# Input records
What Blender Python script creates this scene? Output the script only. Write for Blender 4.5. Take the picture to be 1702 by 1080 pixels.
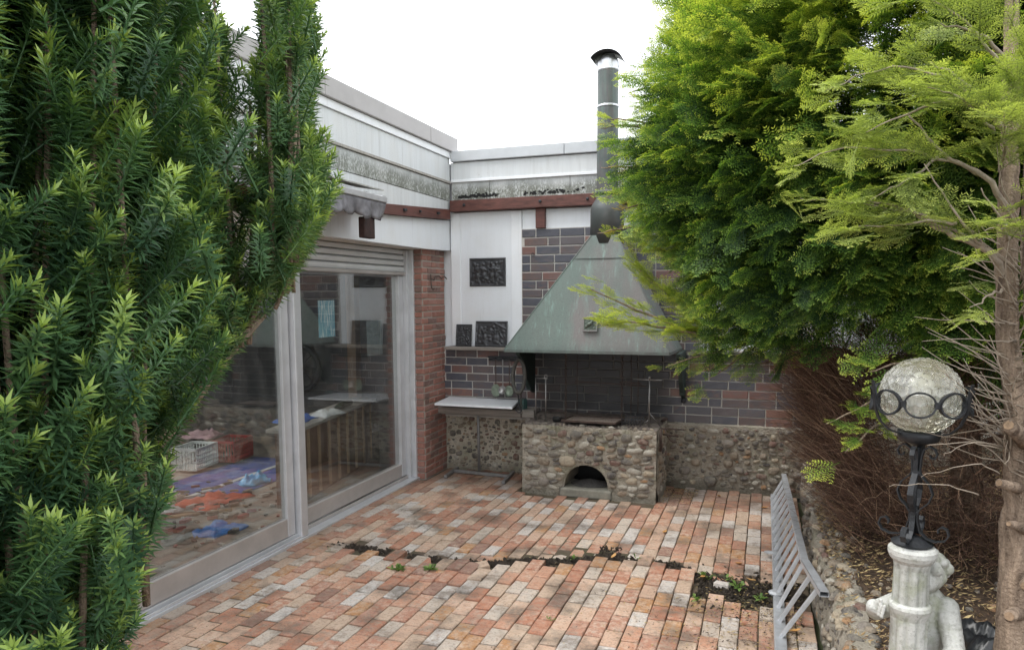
import bpy, bmesh, math, random
import numpy as np
from mathutils import Vector, Matrix, Euler
from math import sin, cos, pi, radians, sqrt, atan2

for o_ in list(bpy.data.objects): bpy.data.objects.remove(o_)
sc = bpy.context.scene
COL = sc.collection
random.seed(7); np.random.seed(7)

# ------------------------------------------------------------------ camera
cam = bpy.data.cameras.new('camera'); cam_o = bpy.data.objects.new('camera', cam); COL.objects.link(cam_o)
yaw, pit, rol = radians(19.287), radians(5.664), radians(-0.355)
fw = Vector((-sin(yaw)*cos(pit), cos(yaw)*cos(pit), -sin(pit))); rt = Vector((cos(yaw), sin(yaw), 0)); up = rt.cross(fw)
r2 = rt*cos(rol)+up*sin(rol); u2 = -rt*sin(rol)+up*cos(rol)
mw = Matrix((( r2.x, u2.x, -fw.x, 0), (r2.y, u2.y, -fw.y, 0), (r2.z, u2.z, -fw.z, 1.944), (0, 0, 0, 1)))
cam_o.matrix_world = mw
cam.sensor_width = 36; cam.lens = 36*1215.37/1702; cam.shift_y = 70.3/1702
cam.clip_start = 0.05; cam.clip_end = 600
sc.camera = cam_o

# ------------------------------------------------------------------ world (overcast) and sun
wd = bpy.data.worlds.new('World'); sc.world = wd; wd.use_nodes = True
nt = wd.node_tree; nt.nodes.clear()
sky = nt.nodes.new('ShaderNodeTexSky'); sky.sky_type = 'NISHITA'; sky.sun_disc = False
sky.sun_elevation = radians(58); sky.sun_rotation = radians(-35); sky.dust_density = 4; sky.air_density = 1.0
bw = nt.nodes.new('ShaderNodeRGBToBW')
cloud = nt.nodes.new('ShaderNodeMix'); cloud.data_type = 'RGBA'; cloud.inputs[0].default_value = 0.93
cloud.inputs[7].default_value = (10.6, 10.9, 11.3, 1)     # even white overcast
bgn = nt.nodes.new('ShaderNodeBackground'); bgn.inputs[1].default_value = 0.135
wo = nt.nodes.new('ShaderNodeOutputWorld')
nt.links.new(sky.outputs[0], cloud.inputs[6]); nt.links.new(cloud.outputs[2], bgn.inputs[0]); nt.links.new(bgn.outputs[0], wo.inputs[0])
sl = bpy.data.lights.new('sun', 'SUN'); sl.energy = 1.4; sl.angle = radians(25); sl.color = (1, .97, .92)
so = bpy.data.objects.new('sun', sl); COL.objects.link(so)
sd = Vector((-0.50, -0.35, 1.0)).normalized()
so.rotation_euler = sd.to_track_quat('Z', 'Y').to_euler(); so.location = (0, 0, 12)
sc.view_settings.view_transform = 'Standard'; sc.view_settings.look = 'None'
sc.view_settings.exposure = 0.72; sc.view_settings.gamma = 1; sc.view_settings.use_curve_mapping = False
sc.cycles.max_bounces = 10; sc.cycles.transparent_max_bounces = 12; sc.cycles.diffuse_bounces = 4

# ------------------------------------------------------------------ material helpers
class N:
    def __init__(s, name):
        s.m = bpy.data.materials.new(name); s.m.use_nodes = True; s.t = s.m.node_tree; s.t.nodes.clear()
        s.out = s.n('ShaderNodeOutputMaterial'); s.g = s.n('ShaderNodeNewGeometry'); s.pos = s.g.outputs['Position']
    def n(s, k, **kw):
        x = s.t.nodes.new(k)
        for a, b in kw.items(): setattr(x, a, b)
        return x
    def l(s, a, b):
        if isinstance(a, (int, float)): b.default_value = a
        elif isinstance(a, tuple): b.default_value = a if len(a) == 4 or len(b.default_value) == 3 else (*a, 1)
        else: s.t.links.new(a, b)
    def vm(s, v, sx):
        x = s.n('ShaderNodeVectorMath', operation='MULTIPLY'); s.l(v, x.inputs[0]); x.inputs[1].default_value = sx; return x.outputs[0]
    def noise(s, scale, detail=4, rough=.55, v=None, st=None):
        x = s.n('ShaderNodeTexNoise'); v = v or s.pos
        if st: v = s.vm(v, st)
        s.l(v, x.inputs['Vector']); x.inputs['Scale'].default_value = scale; x.inputs['Detail'].default_value = detail; x.inputs['Roughness'].default_value = rough
        return x.outputs['Fac']
    def voro(s, scale, out='Distance', feat='F1', st=None):
        x = s.n('ShaderNodeTexVoronoi', feature=feat); v = s.vm(s.pos, st) if st else s.pos
        s.l(v, x.inputs['Vector']); x.inputs['Scale'].default_value = scale; return x.outputs[out]
    def ramp(s, f, st, mode='LINEAR'):
        x = s.n('ShaderNodeValToRGB'); x.color_ramp.interpolation = mode; e = x.color_ramp.elements
        while len(e) < len(st): e.new(.5)
        for i, (p, c) in enumerate(st):
            e[i].position = p
            if isinstance(c, (int, float)): c = (c, c, c)
            e[i].color = (*c, 1)
        s.l(f, x.inputs[0]); return x.outputs[0]
    def mix(s, f, a, b, mode='MIX'):
        x = s.n('ShaderNodeMix', data_type='RGBA', blend_type=mode); s.l(f, x.inputs[0]); s.l(a, x.inputs[6]); s.l(b, x.inputs[7]); return x.outputs[2]
    def math(s, op, a, b=0.0, c=None, clamp=False):
        x = s.n('ShaderNodeMath', operation=op, use_clamp=clamp); s.l(a, x.inputs[0]); s.l(b, x.inputs[1])
        if c is not None: s.l(c, x.inputs[2])
        return x.outputs[0]
    def rnd(s, k=1.0):
        o = s.n('ShaderNodeObjectInfo').outputs['Random']; a = s.math('ADD', o, s.g.outputs['Random Per Island'])
        return s.math('FRACT', s.math('MULTIPLY', a, k))
    def xyz(s):
        x = s.n('ShaderNodeSeparateXYZ'); s.l(s.pos, x.inputs[0]); return x.outputs
    def step(s, v, a, b):
        x = s.n('ShaderNodeMapRange', interpolation_type='SMOOTHSTEP'); s.l(v, x.inputs[0]); x.inputs[1].default_value = a; x.inputs[2].default_value = b; return x.outputs[0]
    def bump(s, h, st=.4, d=.01):
        x = s.n('ShaderNodeBump'); s.l(h, x.inputs['Height']); x.inputs['Strength'].default_value = st; x.inputs['Distance'].default_value = d; return x.outputs[0]
    def pbr(s, col, rough=.7, metal=0.0, nrm=None, **kw):
        p = s.n('ShaderNodeBsdfPrincipled'); s.l(col, p.inputs['Base Color']); s.l(rough, p.inputs['Roughness']); s.l(metal, p.inputs['Metallic'])
        if nrm is not None: s.l(nrm, p.inputs['Normal'])
        for a, b in kw.items(): s.l(b, p.inputs[a.replace('_', ' ')])
        s.l(p.outputs[0], s.out.inputs[0]); return p
MATS = {}
def simple(name, c, rough=.7, metal=0.0, var=.25, sc_=12, bs=.25, c2=None, bd=.004, st=None):
    if name in MATS: return MATS[name]
    m = N(name); f = m.noise(sc_, 5, .6, st=st); f2 = m.noise(sc_*6, 3, .6, st=st)
    c2 = c2 or tuple(x*(1-var) for x in c); c3 = tuple(min(1, x*(1+var*.6)) for x in c)
    col = m.mix(m.ramp(f, [(.35, 0.0), (.65, 1.0)]), c2, c3); col = m.mix(m.math('MULTIPLY', f2, .5), col, c)
    m.pbr(col, rough, metal, m.bump(f2, bs, bd)); MATS[name] = m.m; return m.m

# soot stain round the fire place: a stain in world space with its own ragged shape
def soot(m, amt=.9):
    x, y, z = m.xyz(); n = m.math('MULTIPLY', m.math('SUBTRACT', m.noise(5, 4), .5), .35)
    xn = m.math('ADD', x, n); zn = m.math('ADD', z, n)
    a = m.math('MULTIPLY', m.step(xn, -2.45, -2.15), m.math('SUBTRACT', 1.0, m.step(xn, -1.05, -.78)))
    b = m.math('MULTIPLY', m.step(zn, .55, .8), m.math('SUBTRACT', 1.0, m.step(zn, 1.42, 1.5)))
    return m.math('MULTIPLY', m.math('MULTIPLY', a, b), amt)

def mk_brick_dark():
    m = N('glazed_klinker'); r = m.rnd(); r2_ = m.rnd(7.31)
    c = m.ramp(r, [(0, (.05, .055, .075)), (.34, (.075, .075, .09)), (.55, (.085, .07, .075)), (.70, (.10, .07, .068)), (.84, (.17, .075, .058)), (.93, (.22, .10, .07))], 'CONSTANT')
    n = m.noise(14, 5, .65, st=(1, 1, 1.6)); f = m.noise(90, 3)
    c = m.mix(m.math('MULTIPLY', m.ramp(n, [(.45, 0.0), (.62, 1.0)]), .55), c, m.ramp(r2_, [(0, (.055, .06, .085)), (.65, (.12, .105, .11)), (.88, (.18, .09, .065))]))
    c = m.mix(m.math('MULTIPLY', f, .35), c, (.16, .15, .15)); c = m.mix(soot(m), c, (.012, .012, .013))
    m.pbr(c, .42, 0.0, m.bump(f, .35, .003)); return m.m
def mk_mortar(nm, a, b, dirty=True):
    m = N(nm); n = m.noise(9, 5); f = m.noise(120, 3); c = m.mix(n, a, b)
    c = m.mix(m.math('MULTIPLY', f, .4), c, tuple(x*.5 for x in a))
    if dirty: c = m.mix(soot(m, .74), c, (.03, .028, .026))
    m.pbr(c, .95, 0.0, m.bump(m.math('ADD', f, n), .6, .008)); return m.m
def mk_brick_red():
    m = N('red_brick'); r = m.rnd(); n = m.noise(30, 5, .65); f = m.noise(120, 3)
    c = m.ramp(r, [(0, (.33, .15, .115)), (.4, (.40, .19, .145)), (.7, (.35, .20, .17)), (.9, (.22, .14, .12))])
    c = m.mix(m.math('MULTIPLY', m.ramp(n, [(.5, 0.0), (.72, 1.0)]), .5), c, (.42, .30, .26)); c = m.mix(m.math('MULTIPLY', f, .35), c, (.10, .04, .03))
    m.pbr(c, .9, 0.0, m.bump(m.math('ADD', f, n), .7, .006)); return m.m
def mk_paver():
    m = N('clay_paver'); r = m.rnd(); r3 = m.rnd(5.77)
    c = m.ramp(r, [(0, (.42, .18, .105)), (.15, (.50, .26, .165)), (.30, (.55, .36, .255)), (.46, (.42, .20, .13)), (.56, (.27, .14, .10)), (.62, (.44, .22, .09)), (.67, (.50, .36, .26)), (.77, (.52, .45, .38)), (.87, (.58, .54, .50))], 'CONSTANT')
    n = m.noise(22, 5, .7); n2 = m.noise(3.0, 3, .6); f = m.noise(140, 3, .6); n3 = m.noise(60, 4, .7)
    pale = m.math('MULTIPLY', m.ramp(n, [(.42, 0.0), (.66, 1.0)]), m.math('ADD', .32, m.math('MULTIPLY', r3, .6)))
    c = m.mix(pale, c, (.64, .51, .40))
    c = m.mix(m.math('MULTIPLY', m.ramp(n3, [(.50, 0.0), (.66, 1.0)]), .55), c, (.17, .10, .075))
    x, y, z = m.xyz()
    dirtm = m.math('MULTIPLY', m.ramp(m.math('ADD', m.math('MULTIPLY', n2, .75), m.math('MULTIPLY', n, .3)), [(.52, 0.0), (.66, 1.0)]), .72)
    c = m.mix(dirtm, c, (.10, .075, .055)); n4 = m.noise(1.1, 4, .6); c = m.mix(m.math('MULTIPLY', m.ramp(n4, [(.48, 0.0), (.62, 1.0)]), .22), c, (.17, .11, .07))
    c = m.mix(m.math('MULTIPLY', m.ramp(f, [(.6, 0.0), (.75, 1.0)]), .35), c, (.62, .56, .5))
    # pavers turn darker and browner along the door track and towards the back wall
    nn = m.math('MULTIPLY', m.math('SUBTRACT', n2, .5), .8)
    sh = m.math('SUBTRACT', 1.0, m.step(m.math('ADD', x, nn), -3.45, -3.15)); c = m.mix(m.math('MULTIPLY', sh, .45), c, (.16, .12, .10))
    sh = m.math('MULTIPLY', m.step(m.math('ADD', y, nn), 6.45, 7.0), .5); c = m.mix(sh, c, (.14, .085, .06))
    m.pbr(c, m.math('ADD', .62, m.math('MULTIPLY', n, .3)), 0.0, m.bump(m.math('ADD', n3, f), .55, .004)); return m.m
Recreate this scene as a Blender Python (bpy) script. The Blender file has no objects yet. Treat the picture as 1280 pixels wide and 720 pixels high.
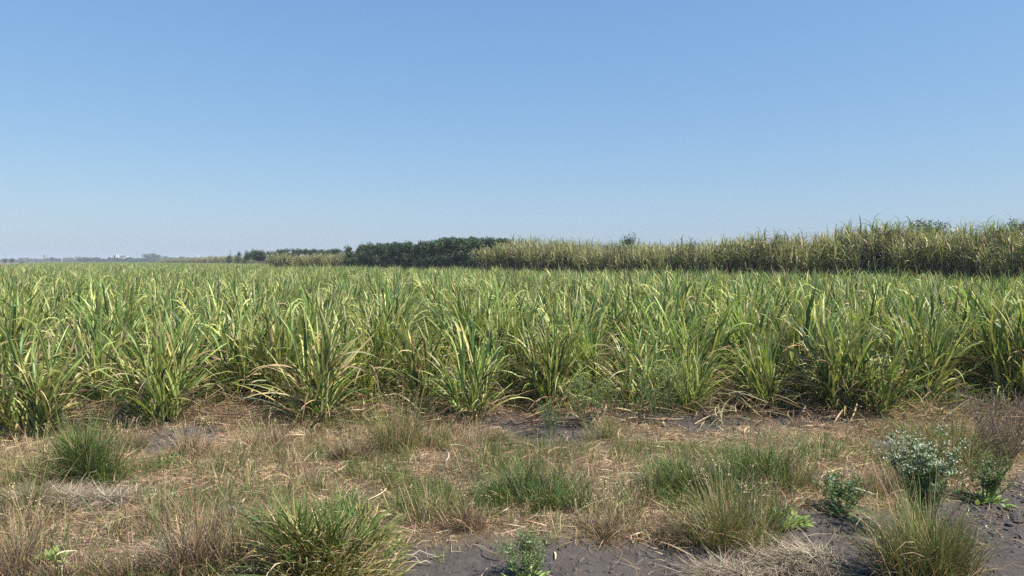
import bpy, math, random
import numpy as np
from mathutils import Vector, Matrix, Euler

rng = np.random.default_rng(11)
random.seed(11)
sc = bpy.context.scene
col = sc.collection
PI = math.pi

# ------------------------------------------------------------------ camera
CAM_H, F_PX, PITCH = 1.9, 900.0, math.atan(34 / 900.0)
cd = bpy.data.cameras.new("camera"); cam = bpy.data.objects.new("camera", cd); col.objects.link(cam)
cam.location = (0, 0, CAM_H); cam.rotation_euler = (PI / 2 - PITCH, 0, 0)
cd.sensor_width = 36; cd.lens = F_PX / 1280 * 36; cd.clip_end = 9000; cd.clip_start = 0.05
sc.camera = cam


def gp(px, py):
    """ground point (flat) that the photograph shows at px, py"""
    a, b = (px - 640) / F_PX, (py - 360) / F_PX
    dy, dz = math.cos(PITCH) - b * math.sin(PITCH), -math.sin(PITCH) - b * math.cos(PITCH)
    k = CAM_H / -dz
    return a * k, dy * k


def ab(px, dist):
    return (px - 640) / F_PX * dist, dist

# ------------------------------------------------------------------ noise
def vnoise(x, y, s=1.0, seed=0):
    x = np.asarray(x, float) / s + seed * 17.31; y = np.asarray(y, float) / s - seed * 9.77
    xi, yi = np.floor(x), np.floor(y); fx, fy = x - xi, y - yi
    fx = fx * fx * (3 - 2 * fx); fy = fy * fy * (3 - 2 * fy)
    def h(a, b):
        v = np.sin(a * 127.1 + b * 311.7 + seed * 74.7) * 43758.5453
        return v - np.floor(v)
    return (h(xi, yi) * (1 - fx) + h(xi + 1, yi) * fx) * (1 - fy) + (h(xi, yi + 1) * (1 - fx) + h(xi + 1, yi + 1) * fx) * fy


def fbm(x, y, s, seed=0, n=3):
    v = 0; a = 0.5; t = 0
    for i in range(n):
        v = v + a * vnoise(x, y, s / 2 ** i, seed + i * 3); t += a; a *= 0.55
    return v / t


def sstep(a, b, v):
    t = np.clip((v - a) / (b - a), 0, 1); return t * t * (3 - 2 * t)


def blob(x, y, px, py, wx, wy):
    cx, cy = gp(px, py)
    ex = wx * cy / F_PX; ey = abs(gp(px, py - wy)[1] - cy)
    return np.exp(-(((x - cx) / ex) ** 2 + ((y - cy) / ey) ** 2) * 1.2)


def soil_mask(x, y):
    """1 where the soil is bare"""
    x = np.asarray(x, float); y = np.asarray(y, float)
    n = (fbm(x, y, 0.7, 5, 4) - 0.5)
    px = 640 + F_PX * x / np.maximum(y, 1)
    edge = np.interp(px, [0, 300, 440, 470, 900, 960, 1040, 1130, 1250, 1290], [3.9, 3.9, 4.3, 4.74, 4.82, 5.3, 5.42, 5.5, 5.9, 6.6])
    m = sstep(-0.14, 0.1, edge - y + n * 0.22)
    for b in ((680, 532, 85, 18), (850, 515, 110, 20), (225, 548, 60, 14), (1000, 525, 60, 10), (1130, 560, 50, 14), (120, 615, 60, 10), (1010, 520, 60, 14), (545, 522, 45, 10)):
        m = np.maximum(m, sstep(0.2, 0.5, blob(x, y, *b) + n * 0.6))
    return m


def ground_h(x, y):
    x = np.asarray(x, float); y = np.asarray(y, float)
    near = sstep(60, 15, np.hypot(x, y))
    h = (fbm(x, y, 1.6, 1, 4) - 0.5) * 0.11 + (fbm(x, y, 0.26, 8, 4) - 0.5) * 0.075
    h = h - 0.035 * soil_mask(x, y) + 0.06 * np.exp(-((y - 8.6) / 0.5) ** 2)
    return h * near


def gz(x, y):
    return float(ground_h(x, y))

# ------------------------------------------------------------------ materials
def newmat(name):
    m = bpy.data.materials.new(name); m.use_nodes = True; m.node_tree.nodes.clear()
    return m, m.node_tree.nodes, m.node_tree.links


def foliage_mat(name, rough=0.45, transl=0.3, spec=0.5, var=0.25, wet=(1, 1, 1)):
    m, N, L = newmat(name)
    out = N.new("ShaderNodeOutputMaterial"); mix = N.new("ShaderNodeMixShader"); mix.inputs[0].default_value = transl
    p = N.new("ShaderNodeBsdfPrincipled"); t = N.new("ShaderNodeBsdfTranslucent")
    at = N.new("ShaderNodeAttribute"); at.attribute_name = "col"
    oi = N.new("ShaderNodeObjectInfo"); geo = N.new("ShaderNodeNewGeometry")
    nz = N.new("ShaderNodeTexNoise"); nz.inputs["Scale"].default_value = 9; nz.inputs["Detail"].default_value = 3
    tc = N.new("ShaderNodeTexCoord"); L.new(tc.outputs["Object"], nz.inputs["Vector"])
    mr = N.new("ShaderNodeMapRange"); mr.inputs[3].default_value = 1 - var; mr.inputs[4].default_value = 1 + var
    L.new(oi.outputs["Random"], mr.inputs[0])
    m2 = N.new("ShaderNodeMapRange"); m2.inputs[1].default_value = .3; m2.inputs[2].default_value = .7; m2.inputs[3].default_value = .75; m2.inputs[4].default_value = 1.25
    L.new(nz.outputs["Fac"], m2.inputs[0])
    mu = N.new("ShaderNodeMath"); mu.operation = 'MULTIPLY'; L.new(mr.outputs[0], mu.inputs[0]); L.new(m2.outputs[0], mu.inputs[1])
    vm = N.new("ShaderNodeVectorMath"); vm.operation = 'SCALE'; L.new(at.outputs["Color"], vm.inputs[0]); L.new(mu.outputs[0], vm.inputs["Scale"])
    L.new(vm.outputs[0], p.inputs["Base Color"])
    vt = N.new("ShaderNodeVectorMath"); vt.operation = 'MULTIPLY'; vt.inputs[1].default_value = (1.25, 1.35, 0.7); L.new(vm.outputs[0], vt.inputs[0])
    L.new(vt.outputs[0], t.inputs["Color"])
    p.inputs["Roughness"].default_value = rough; p.inputs["Specular IOR Level"].default_value = spec
    L.new(p.outputs[0], mix.inputs[1]); L.new(t.outputs[0], mix.inputs[2]); L.new(mix.outputs[0], out.inputs["Surface"])
    return m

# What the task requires
In the entries above, find the line that contains "random.seed(7); np.random.seed(7)", then repeat exactly every line from the first one through that line, with no pictures.

# The completed task
What Blender Python script creates this scene? Output the script only. Write for Blender 4.5. Take the picture to be 1702 by 1080 pixels.
import bpy, bmesh, math, random
import numpy as np
from mathutils import Vector, Matrix, Euler
from math import sin, cos, pi, radians, sqrt, atan2

for o_ in list(bpy.data.objects): bpy.data.objects.remove(o_)
sc = bpy.context.scene
COL = sc.collection
random.seed(7); np.random.seed(7)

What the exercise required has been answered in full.